Odnosząc się do poszczególnych pomysłów, zapytań i wątpliwości - odpowiadam ogólnie i chronologicznie, mam nadzieję, że żadnej uwagi nie pominę
1. Widzę, że zdjęcia mocno zakłamują jeżeli chodzi o postrzeganie przestrzeni w 3D. Znalazłam rysunek planu działki, robiony parę lat temu. Oto on:
Też trochę nie oddaje stanu aktualnego (rabaty się jakoś wybrzuszyły w między czasie

), ale poglądowo jest ok.
2. Zaplanowana nereczka może się wydawać i mała, ale miejsca znowu nie ma tam aż tak dużo. Na zdjęciach trawnik wydaje się ogromny. W realu odległość pomiędzy rabatami przy tarasie a skarpą (jałowcami) to nie więcej niż 5 metrów.
3. Kształt serduszka - niezamierzony

Raczej nerka, ewentualnie prostata w przekroju
4. Wydłużenie nereczki - jak najbardziej - na fotach to była "pierwsza myśl"
5. Nowa rabata musi być tak zaplanowana, żeby ten 1 metr trawnika zostawić - żeby dało się skosić
6. TEMAT JAŁOWCE - nie do ruszenia

Nie jestem ich fanką, ale rosną

Małżonek żywej rosnącej rośliny będzie bronił jak Rejtan

Ja się do tych nasadzeń, w tym miejscu, też przekonuję, z różnych względów.
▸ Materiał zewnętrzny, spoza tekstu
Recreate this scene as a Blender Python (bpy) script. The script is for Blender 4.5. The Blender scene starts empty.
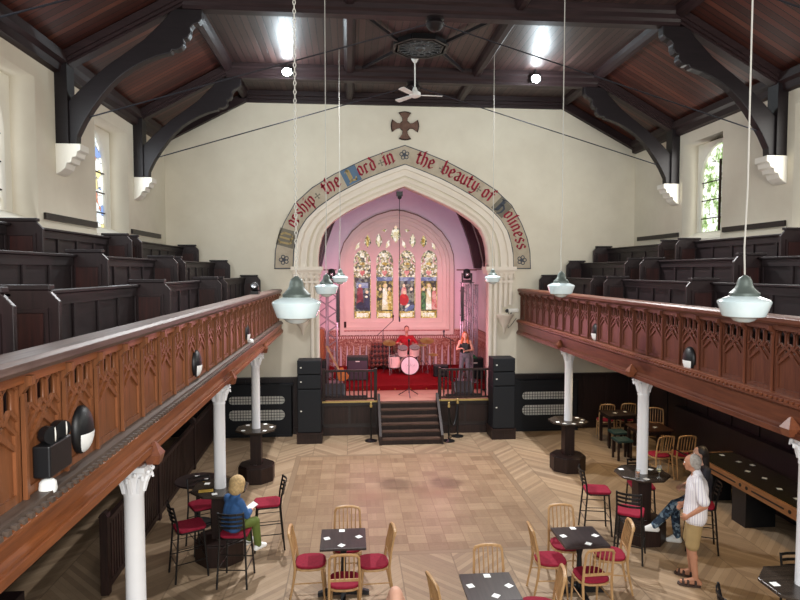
import bpy, bmesh, math, random
from mathutils import Vector, Matrix
random.seed(7)
C = bpy.context.scene
COL = C.collection
PI = math.pi

# ---------------------------------------------------------------- helpers
def lin(h):
    h = h.lstrip('#'); v = [int(h[i:i+2], 16)/255 for i in (0, 2, 4)]
    return tuple((c/12.92 if c <= .04045 else ((c+.055)/1.055)**2.4) for c in v) + (1,)

class NT:
    """small node-tree helper"""
    def __init__(s, name):
        s.m = bpy.data.materials.new(name); s.m.use_nodes = True
        s.t = s.m.node_tree; s.n = s.t.nodes; s.b = s.n['Principled BSDF']
    def N(s, typ, **k):
        o = s.n.new(typ)
        for a, v in k.items(): setattr(o, a, v)
        return o
    def L(s, a, b): s.t.links.new(a, b)
    def put(s, sock, v):
        if isinstance(v, bpy.types.NodeSocket): s.L(v, sock)
        else: sock.default_value = v
    def M(s, op, a, b=0, c=0):
        o = s.N('ShaderNodeMath', operation=op)
        s.put(o.inputs[0], a); s.put(o.inputs[1], b); s.put(o.inputs[2], c)
        return o.outputs[0]
    def mix(s, f, a, b, mode='MIX'):
        o = s.N('ShaderNodeMix', data_type='RGBA', blend_type=mode)
        s.put(o.inputs[0], f); s.put(o.inputs[6], a); s.put(o.inputs[7], b)
        return o.outputs[2]
    def pos(s, kind='Object'):
        t = s.N('ShaderNodeTexCoord'); x = s.N('ShaderNodeSeparateXYZ'); s.L(t.outputs[kind], x.inputs[0])
        return t.outputs[kind], x.outputs[0], x.outputs[1], x.outputs[2]
    def noise(s, vec, scale, detail=4, rough=.6, stretch=None):
        if stretch:
            mp = s.N('ShaderNodeMapping'); s.L(vec, mp.inputs[0]); mp.inputs['Scale'].default_value = stretch; vec = mp.outputs[0]
        o = s.N('ShaderNodeTexNoise'); s.L(vec, o.inputs['Vector']); o.inputs['Scale'].default_value = scale
        o.inputs['Detail'].default_value = detail; o.inputs['Roughness'].default_value = rough
        return o.outputs['Fac']
    def white(s, a, b=0., c=0.):
        v = s.N('ShaderNodeCombineXYZ'); s.put(v.inputs[0], a); s.put(v.inputs[1], b); s.put(v.inputs[2], c)
        o = s.N('ShaderNodeTexWhiteNoise'); s.L(v.outputs[0], o.inputs['Vector']); return o.outputs['Value']
    def ramp(s, f, stops, interp='LINEAR'):
        o = s.N('ShaderNodeValToRGB'); s.put(o.inputs[0], f); o.color_ramp.interpolation = interp
        e = o.color_ramp.elements
        while len(e) < len(stops): e.new(.5)
        for i, (p, c) in enumerate(stops): e[i].position = p; e[i].color = c
        return o.outputs[0]
    def out(s, col, rough=.5, spec=.5, metal=0, bump=None, bs=.3, bd=.01):
        s.put(s.b.inputs['Base Color'], col); s.put(s.b.inputs['Roughness'], rough)
        s.b.inputs['Specular IOR Level'].default_value = spec; s.b.inputs['Metallic'].default_value = metal
        if bump is not None:
            bn = s.N('ShaderNodeBump'); bn.inputs['Strength'].default_value = bs; bn.inputs['Distance'].default_value = bd
            s.L(bump, bn.inputs['Height']); s.L(bn.outputs[0], s.b.inputs['Normal'])
        return s.m

def plain(name, h, rough=.5, spec=.5, metal=0, var=.08, scale=6, emit=0):
    t = NT(name); v, x, y, z = t.pos()
    c = lin(h); n = t.noise(v, scale)
    lo = tuple(k*(1-var) for k in c[:3])+(1,); hi = tuple(min(1, k*(1+var)) for k in c[:3])+(1,)
    col = t.ramp(n, [(.3, lo), (.7, hi)])
    if emit:
        t.put(t.b.inputs['Emission Color'], col); t.b.inputs['Emission Strength'].default_value = emit
    return t.out(col, rough, spec, metal)

def wood(name, a, b, axis=1, rough=.45, spec=.5, scale=3.0, knots=False, coat=0):
    t = NT(name); v, x, y, z = t.pos()
    st = [9, 9, 9]; st[axis] = .7
    n = t.noise(v, scale, 6, .65, tuple(st)); n2 = t.noise(v, 1.3, 2)
    f = t.M('ADD', t.M('MULTIPLY', n, .8), t.M('MULTIPLY', n2, .2))
    col = t.ramp(f, [(.35, lin(a)), (.65, lin(b))])
    t.b.inputs['Coat Weight'].default_value = coat
    return t.out(col, rough, spec, 0, n, .15, .004)

def plaster(name, a, b, rough=.85, scale=1.2):
    t = NT(name); v, x, y, z = t.pos()
    n = t.noise(v, scale, 5, .6); n3 = t.noise(v, 40, 3)
    col = t.ramp(n, [(.3, lin(a)), (.7, lin(b))])
    return t.out(col, rough, .25, 0, n3, .15, .004)

def link(name, me, m=None, parent=None):
    o = bpy.data.objects.new(name, me); COL.objects.link(o)
    if m is not None:
        for k in (m if isinstance(m, (list, tuple)) else [m]): me.materials.append(k)
    if parent is not None: o.parent = parent
    return o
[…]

Jak słusznie Judith zauważyła - to są nasadzenia na skarpie. I tak zostanie. Dużo by pisać, ale to nie ten temat

Tylko na marginesie wspomnę, że Aga-Agatorek, która u mnie była we wrześniu, jak zobaczyła moją skarpę to powiedziała, że mnie rozumie
7. Też miałam taką myśl, żeby nie robić rabaty wyspowej, a powiększyć to co jest, ale odpuściłam. Nie lubię zbyt głębokich rabat, w które nie da się "wejść" - w celu wypielenia/cięcia/etc. Lubię cebulowe - a one wiosną są dodatkowym utrudnieniem.